Required task:
Will you return, word for word, only the lines from the top of the data below down to and including the one with "wo = struct('window_1', w, basem)"?

Source data:
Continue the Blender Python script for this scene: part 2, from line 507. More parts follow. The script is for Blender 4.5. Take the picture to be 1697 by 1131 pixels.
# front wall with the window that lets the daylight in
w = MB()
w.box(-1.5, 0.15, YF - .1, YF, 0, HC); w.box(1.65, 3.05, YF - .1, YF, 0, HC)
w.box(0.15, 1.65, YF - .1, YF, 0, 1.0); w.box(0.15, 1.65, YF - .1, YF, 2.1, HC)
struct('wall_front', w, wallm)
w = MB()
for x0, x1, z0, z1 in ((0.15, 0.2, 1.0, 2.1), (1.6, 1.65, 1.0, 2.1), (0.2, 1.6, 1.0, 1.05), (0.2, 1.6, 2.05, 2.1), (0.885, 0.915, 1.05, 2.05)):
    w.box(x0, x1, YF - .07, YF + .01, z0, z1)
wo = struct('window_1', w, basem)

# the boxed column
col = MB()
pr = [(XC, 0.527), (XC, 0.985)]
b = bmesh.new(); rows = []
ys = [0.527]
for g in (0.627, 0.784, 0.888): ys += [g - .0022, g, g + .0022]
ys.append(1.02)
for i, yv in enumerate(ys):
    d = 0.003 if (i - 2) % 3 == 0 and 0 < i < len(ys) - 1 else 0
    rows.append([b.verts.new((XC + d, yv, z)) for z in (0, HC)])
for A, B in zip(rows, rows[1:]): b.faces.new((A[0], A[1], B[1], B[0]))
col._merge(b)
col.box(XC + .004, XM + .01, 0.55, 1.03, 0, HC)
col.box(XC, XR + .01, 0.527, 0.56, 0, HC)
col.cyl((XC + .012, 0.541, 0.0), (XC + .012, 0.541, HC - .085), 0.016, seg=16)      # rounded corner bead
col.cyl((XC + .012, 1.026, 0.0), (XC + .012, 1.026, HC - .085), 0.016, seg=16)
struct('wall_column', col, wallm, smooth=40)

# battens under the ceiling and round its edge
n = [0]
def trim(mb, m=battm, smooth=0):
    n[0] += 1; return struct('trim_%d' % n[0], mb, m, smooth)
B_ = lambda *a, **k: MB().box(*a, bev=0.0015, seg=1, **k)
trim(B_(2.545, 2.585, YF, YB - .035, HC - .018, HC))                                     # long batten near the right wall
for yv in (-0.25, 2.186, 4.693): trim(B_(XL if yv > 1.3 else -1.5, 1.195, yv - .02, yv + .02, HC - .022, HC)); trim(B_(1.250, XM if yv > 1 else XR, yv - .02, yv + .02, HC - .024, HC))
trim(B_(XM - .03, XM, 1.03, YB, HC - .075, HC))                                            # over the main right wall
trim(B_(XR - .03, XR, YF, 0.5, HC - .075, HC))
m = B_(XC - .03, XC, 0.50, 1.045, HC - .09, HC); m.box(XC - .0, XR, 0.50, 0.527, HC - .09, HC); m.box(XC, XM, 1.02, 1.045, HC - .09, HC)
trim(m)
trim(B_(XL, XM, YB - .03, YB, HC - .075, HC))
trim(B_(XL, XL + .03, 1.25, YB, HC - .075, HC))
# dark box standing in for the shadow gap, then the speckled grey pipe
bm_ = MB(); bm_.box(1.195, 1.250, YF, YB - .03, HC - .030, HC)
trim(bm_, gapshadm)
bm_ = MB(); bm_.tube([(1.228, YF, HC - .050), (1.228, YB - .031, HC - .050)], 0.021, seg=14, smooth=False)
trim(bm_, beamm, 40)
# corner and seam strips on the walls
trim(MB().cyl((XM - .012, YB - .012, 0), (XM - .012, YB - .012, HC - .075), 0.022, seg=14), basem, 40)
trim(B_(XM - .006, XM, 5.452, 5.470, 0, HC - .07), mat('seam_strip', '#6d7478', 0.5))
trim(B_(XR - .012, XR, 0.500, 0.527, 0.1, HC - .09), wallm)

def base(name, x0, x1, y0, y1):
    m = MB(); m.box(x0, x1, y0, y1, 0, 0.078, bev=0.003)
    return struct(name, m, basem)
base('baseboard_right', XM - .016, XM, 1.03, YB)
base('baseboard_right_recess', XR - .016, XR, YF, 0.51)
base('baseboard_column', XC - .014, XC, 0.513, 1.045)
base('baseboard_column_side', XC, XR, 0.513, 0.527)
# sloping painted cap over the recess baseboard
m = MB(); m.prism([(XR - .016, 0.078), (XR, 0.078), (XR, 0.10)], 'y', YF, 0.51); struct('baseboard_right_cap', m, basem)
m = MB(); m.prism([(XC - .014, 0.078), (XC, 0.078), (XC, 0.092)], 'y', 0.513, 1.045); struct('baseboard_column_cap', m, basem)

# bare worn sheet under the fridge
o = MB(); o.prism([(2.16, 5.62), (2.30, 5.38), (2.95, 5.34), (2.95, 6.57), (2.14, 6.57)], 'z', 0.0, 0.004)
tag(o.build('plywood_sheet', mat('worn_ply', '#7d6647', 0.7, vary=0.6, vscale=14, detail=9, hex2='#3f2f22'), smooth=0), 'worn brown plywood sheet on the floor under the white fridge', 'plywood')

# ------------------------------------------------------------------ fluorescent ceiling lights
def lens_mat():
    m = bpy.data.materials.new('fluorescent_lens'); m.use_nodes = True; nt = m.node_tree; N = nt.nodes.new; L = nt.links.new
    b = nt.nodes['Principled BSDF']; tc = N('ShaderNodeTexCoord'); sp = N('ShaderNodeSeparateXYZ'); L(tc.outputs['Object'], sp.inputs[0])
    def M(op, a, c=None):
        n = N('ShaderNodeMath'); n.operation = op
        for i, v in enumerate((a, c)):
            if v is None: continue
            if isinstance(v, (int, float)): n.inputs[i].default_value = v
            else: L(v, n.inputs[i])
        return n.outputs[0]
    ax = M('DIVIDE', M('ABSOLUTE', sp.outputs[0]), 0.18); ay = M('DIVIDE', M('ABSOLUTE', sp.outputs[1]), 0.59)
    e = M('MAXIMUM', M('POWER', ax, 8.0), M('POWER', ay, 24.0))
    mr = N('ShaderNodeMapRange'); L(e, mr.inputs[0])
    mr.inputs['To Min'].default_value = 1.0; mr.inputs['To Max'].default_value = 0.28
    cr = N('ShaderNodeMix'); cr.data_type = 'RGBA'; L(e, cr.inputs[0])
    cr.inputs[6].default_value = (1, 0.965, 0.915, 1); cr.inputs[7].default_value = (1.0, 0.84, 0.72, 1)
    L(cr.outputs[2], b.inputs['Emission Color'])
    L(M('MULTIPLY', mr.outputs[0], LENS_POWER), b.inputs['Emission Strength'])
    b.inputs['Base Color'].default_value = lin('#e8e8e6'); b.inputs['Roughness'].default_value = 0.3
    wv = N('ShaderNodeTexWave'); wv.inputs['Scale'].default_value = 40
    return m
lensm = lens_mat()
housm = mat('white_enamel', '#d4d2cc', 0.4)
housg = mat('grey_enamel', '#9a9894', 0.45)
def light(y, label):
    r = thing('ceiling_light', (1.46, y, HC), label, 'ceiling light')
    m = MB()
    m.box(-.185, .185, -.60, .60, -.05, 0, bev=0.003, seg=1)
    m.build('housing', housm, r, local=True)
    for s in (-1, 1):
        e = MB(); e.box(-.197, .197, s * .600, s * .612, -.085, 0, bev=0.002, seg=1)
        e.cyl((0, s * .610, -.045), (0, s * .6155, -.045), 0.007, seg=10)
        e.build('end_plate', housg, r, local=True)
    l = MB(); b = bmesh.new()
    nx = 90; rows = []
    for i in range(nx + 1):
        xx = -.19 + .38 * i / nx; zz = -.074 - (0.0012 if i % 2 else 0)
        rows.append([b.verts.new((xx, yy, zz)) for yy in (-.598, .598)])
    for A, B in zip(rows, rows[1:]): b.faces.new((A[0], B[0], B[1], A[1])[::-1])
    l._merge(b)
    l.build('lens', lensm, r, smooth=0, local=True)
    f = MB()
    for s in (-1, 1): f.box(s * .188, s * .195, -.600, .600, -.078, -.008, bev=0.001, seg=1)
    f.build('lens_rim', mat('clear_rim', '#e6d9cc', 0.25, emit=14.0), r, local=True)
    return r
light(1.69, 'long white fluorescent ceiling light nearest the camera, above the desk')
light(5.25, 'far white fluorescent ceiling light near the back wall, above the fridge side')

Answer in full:
Continue the Blender Python script for this scene: part 2, from line 507. More parts follow. The script is for Blender 4.5. Take the picture to be 1697 by 1131 pixels.
# front wall with the window that lets the daylight in
w = MB()
w.box(-1.5, 0.15, YF - .1, YF, 0, HC); w.box(1.65, 3.05, YF - .1, YF, 0, HC)
w.box(0.15, 1.65, YF - .1, YF, 0, 1.0); w.box(0.15, 1.65, YF - .1, YF, 2.1, HC)
struct('wall_front', w, wallm)
w = MB()
for x0, x1, z0, z1 in ((0.15, 0.2, 1.0, 2.1), (1.6, 1.65, 1.0, 2.1), (0.2, 1.6, 1.0, 1.05), (0.2, 1.6, 2.05, 2.1), (0.885, 0.915, 1.05, 2.05)):
    w.box(x0, x1, YF - .07, YF + .01, z0, z1)
wo = struct('window_1', w, basem)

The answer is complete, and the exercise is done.